**Given task**
Below is some material; transcribe all of it exactly.

* begin *

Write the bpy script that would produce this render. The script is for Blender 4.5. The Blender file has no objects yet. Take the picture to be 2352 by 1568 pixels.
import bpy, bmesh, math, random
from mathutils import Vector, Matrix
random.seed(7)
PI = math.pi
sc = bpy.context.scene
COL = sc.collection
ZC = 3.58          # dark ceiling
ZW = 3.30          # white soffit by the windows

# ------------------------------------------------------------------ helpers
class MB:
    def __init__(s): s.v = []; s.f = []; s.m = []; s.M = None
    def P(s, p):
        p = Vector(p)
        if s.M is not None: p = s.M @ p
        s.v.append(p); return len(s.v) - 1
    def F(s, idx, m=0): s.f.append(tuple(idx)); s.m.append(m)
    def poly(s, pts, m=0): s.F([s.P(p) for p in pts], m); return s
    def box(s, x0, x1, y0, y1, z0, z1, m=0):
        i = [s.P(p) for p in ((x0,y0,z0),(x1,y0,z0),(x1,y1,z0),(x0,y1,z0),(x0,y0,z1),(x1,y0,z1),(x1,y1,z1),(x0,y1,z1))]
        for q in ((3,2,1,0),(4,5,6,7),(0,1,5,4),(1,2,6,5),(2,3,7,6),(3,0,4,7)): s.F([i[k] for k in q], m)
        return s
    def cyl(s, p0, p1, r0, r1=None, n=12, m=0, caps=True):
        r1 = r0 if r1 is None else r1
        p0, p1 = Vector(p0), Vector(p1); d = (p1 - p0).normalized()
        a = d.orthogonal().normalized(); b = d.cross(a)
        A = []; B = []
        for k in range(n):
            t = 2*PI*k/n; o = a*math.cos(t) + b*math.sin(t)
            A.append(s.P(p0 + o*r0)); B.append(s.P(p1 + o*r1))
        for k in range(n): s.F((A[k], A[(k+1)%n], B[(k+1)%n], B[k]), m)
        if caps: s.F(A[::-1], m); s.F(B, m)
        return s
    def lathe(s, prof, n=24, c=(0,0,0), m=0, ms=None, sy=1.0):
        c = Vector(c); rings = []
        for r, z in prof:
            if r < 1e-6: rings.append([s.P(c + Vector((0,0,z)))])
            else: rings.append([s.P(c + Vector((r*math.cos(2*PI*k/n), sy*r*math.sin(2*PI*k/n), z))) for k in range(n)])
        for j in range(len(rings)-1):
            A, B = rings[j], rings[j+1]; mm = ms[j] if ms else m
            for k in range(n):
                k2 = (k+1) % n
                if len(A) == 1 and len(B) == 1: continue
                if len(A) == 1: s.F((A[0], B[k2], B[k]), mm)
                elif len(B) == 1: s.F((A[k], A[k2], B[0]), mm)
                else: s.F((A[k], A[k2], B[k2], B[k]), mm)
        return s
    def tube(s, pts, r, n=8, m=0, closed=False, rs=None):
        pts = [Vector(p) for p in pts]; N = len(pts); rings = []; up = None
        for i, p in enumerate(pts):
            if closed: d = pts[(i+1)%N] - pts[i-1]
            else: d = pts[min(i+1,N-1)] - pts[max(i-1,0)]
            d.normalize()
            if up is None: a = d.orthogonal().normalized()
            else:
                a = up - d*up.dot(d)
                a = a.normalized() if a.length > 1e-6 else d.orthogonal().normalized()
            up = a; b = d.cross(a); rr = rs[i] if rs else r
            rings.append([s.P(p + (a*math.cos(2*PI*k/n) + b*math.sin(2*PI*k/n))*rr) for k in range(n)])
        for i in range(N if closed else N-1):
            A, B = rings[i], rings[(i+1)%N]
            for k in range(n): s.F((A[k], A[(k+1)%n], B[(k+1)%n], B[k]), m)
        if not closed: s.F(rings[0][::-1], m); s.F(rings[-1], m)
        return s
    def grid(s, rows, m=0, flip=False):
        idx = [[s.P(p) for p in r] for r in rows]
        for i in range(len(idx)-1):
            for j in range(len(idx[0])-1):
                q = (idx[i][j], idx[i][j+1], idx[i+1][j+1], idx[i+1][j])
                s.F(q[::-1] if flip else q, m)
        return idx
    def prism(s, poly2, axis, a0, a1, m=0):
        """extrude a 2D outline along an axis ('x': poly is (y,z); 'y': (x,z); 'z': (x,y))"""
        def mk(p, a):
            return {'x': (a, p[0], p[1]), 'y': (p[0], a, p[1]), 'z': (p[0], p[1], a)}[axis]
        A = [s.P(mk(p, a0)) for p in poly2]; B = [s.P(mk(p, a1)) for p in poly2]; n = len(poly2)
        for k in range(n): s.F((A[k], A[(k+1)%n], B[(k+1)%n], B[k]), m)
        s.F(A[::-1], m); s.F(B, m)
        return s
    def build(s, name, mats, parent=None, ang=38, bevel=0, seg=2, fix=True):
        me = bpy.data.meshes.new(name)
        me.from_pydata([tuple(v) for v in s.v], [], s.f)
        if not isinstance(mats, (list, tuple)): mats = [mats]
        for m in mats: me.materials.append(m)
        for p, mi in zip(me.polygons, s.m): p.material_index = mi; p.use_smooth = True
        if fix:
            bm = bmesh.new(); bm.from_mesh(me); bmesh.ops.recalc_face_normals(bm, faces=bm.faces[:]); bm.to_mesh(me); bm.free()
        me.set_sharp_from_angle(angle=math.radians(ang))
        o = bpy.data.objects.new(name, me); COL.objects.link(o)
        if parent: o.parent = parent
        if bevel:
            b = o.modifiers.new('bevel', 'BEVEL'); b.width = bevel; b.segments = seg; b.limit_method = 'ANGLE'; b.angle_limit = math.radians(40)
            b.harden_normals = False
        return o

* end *

**Task answer**
Write the bpy script that would produce this render. The script is for Blender 4.5. The Blender file has no objects yet. Take the picture to be 2352 by 1568 pixels.
import bpy, bmesh, math, random
from mathutils import Vector, Matrix
random.seed(7)
PI = math.pi
sc = bpy.context.scene
COL = sc.collection
ZC = 3.58          # dark ceiling
ZW = 3.30          # white soffit by the windows

# ------------------------------------------------------------------ helpers
class MB:
    def __init__(s): s.v = []; s.f = []; s.m = []; s.M = None
    def P(s, p):
        p = Vector(p)
        if s.M is not None: p = s.M @ p
        s.v.append(p); return len(s.v) - 1
    def F(s, idx, m=0): s.f.append(tuple(idx)); s.m.append(m)
    def poly(s, pts, m=0): s.F([s.P(p) for p in pts], m); return s
    def box(s, x0, x1, y0, y1, z0, z1, m=0):
        i = [s.P(p) for p in ((x0,y0,z0),(x1,y0,z0),(x1,y1,z0),(x0,y1,z0),(x0,y0,z1),(x1,y0,z1),(x1,y1,z1),(x0,y1,z1))]
        for q in ((3,2,1,0),(4,5,6,7),(0,1,5,4),(1,2,6,5),(2,3,7,6),(3,0,4,7)): s.F([i[k] for k in q], m)
        return s
    def cyl(s, p0, p1, r0, r1=None, n=12, m=0, caps=True):
        r1 = r0 if r1 is None else r1
        p0, p1 = Vector(p0), Vector(p1); d = (p1 - p0).normalized()
        a = d.orthogonal().normalized(); b = d.cross(a)
        A = []; B = []
        for k in range(n):
            t = 2*PI*k/n; o = a*math.cos(t) + b*math.sin(t)
            A.append(s.P(p0 + o*r0)); B.append(s.P(p1 + o*r1))
        for k in range(n): s.F((A[k], A[(k+1)%n], B[(k+1)%n], B[k]), m)
        if caps: s.F(A[::-1], m); s.F(B, m)
        return s
    def lathe(s, prof, n=24, c=(0,0,0), m=0, ms=None, sy=1.0):
        c = Vector(c); rings = []
        for r, z in prof:
            if r < 1e-6: rings.append([s.P(c + Vector((0,0,z)))])
            else: rings.append([s.P(c + Vector((r*math.cos(2*PI*k/n), sy*r*math.sin(2*PI*k/n), z))) for k in range(n)])
        for j in range(len(rings)-1):
            A, B = rings[j], rings[j+1]; mm = ms[j] if ms else m
            for k in range(n):
                k2 = (k+1) % n
                if len(A) == 1 and len(B) == 1: continue
                if len(A) == 1: s.F((A[0], B[k2], B[k]), mm)
                elif len(B) == 1: s.F((A[k], A[k2], B[0]), mm)
                else: s.F((A[k], A[k2], B[k2], B[k]), mm)
        return s
    def tube(s, pts, r, n=8, m=0, closed=False, rs=None):
        pts = [Vector(p) for p in pts]; N = len(pts); rings = []; up = None
        for i, p in enumerate(pts):
            if closed: d = pts[(i+1)%N] - pts[i-1]
            else: d = pts[min(i+1,N-1)] - pts[max(i-1,0)]
            d.normalize()
            if up is None: a = d.orthogonal().normalized()
            else:
                a = up - d*up.dot(d)
                a = a.normalized() if a.length > 1e-6 else d.orthogonal().normalized()
            up = a; b = d.cross(a); rr = rs[i] if rs else r
            rings.append([s.P(p + (a*math.cos(2*PI*k/n) + b*math.sin(2*PI*k/n))*rr) for k in range(n)])
        for i in range(N if closed else N-1):
            A, B = rings[i], rings[(i+1)%N]
            for k in range(n): s.F((A[k], A[(k+1)%n], B[(k+1)%n], B[k]), m)
        if not closed: s.F(rings[0][::-1], m); s.F(rings[-1], m)
        return s
    def grid(s, rows, m=0, flip=False):
        idx = [[s.P(p) for p in r] for r in rows]
        for i in range(len(idx)-1):
            for j in range(len(idx[0])-1):
                q = (idx[i][j], idx[i][j+1], idx[i+1][j+1], idx[i+1][j])
                s.F(q[::-1] if flip else q, m)
        return idx
    def prism(s, poly2, axis, a0, a1, m=0):
        """extrude a 2D outline along an axis ('x': poly is (y,z); 'y': (x,z); 'z': (x,y))"""
        def mk(p, a):
            return {'x': (a, p[0], p[1]), 'y': (p[0], a, p[1]), 'z': (p[0], p[1], a)}[axis]
        A = [s.P(mk(p, a0)) for p in poly2]; B = [s.P(mk(p, a1)) for p in poly2]; n = len(poly2)
        for k in range(n): s.F((A[k], A[(k+1)%n], B[(k+1)%n], B[k]), m)
        s.F(A[::-1], m); s.F(B, m)
        return s
    def build(s, name, mats, parent=None, ang=38, bevel=0, seg=2, fix=True):
        me = bpy.data.meshes.new(name)
        me.from_pydata([tuple(v) for v in s.v], [], s.f)
        if not isinstance(mats, (list, tuple)): mats = [mats]
        for m in mats: me.materials.append(m)
        for p, mi in zip(me.polygons, s.m): p.material_index = mi; p.use_smooth = True
        if fix:
            bm = bmesh.new(); bm.from_mesh(me); bmesh.ops.recalc_face_normals(bm, faces=bm.faces[:]); bm.to_mesh(me); bm.free()
        me.set_sharp_from_angle(angle=math.radians(ang))
        o = bpy.data.objects.new(name, me); COL.objects.link(o)
        if parent: o.parent = parent
        if bevel:
            b = o.modifiers.new('bevel', 'BEVEL'); b.width = bevel; b.segments = seg; b.limit_method = 'ANGLE'; b.angle_limit = math.radians(40)
            b.harden_normals = False
        return o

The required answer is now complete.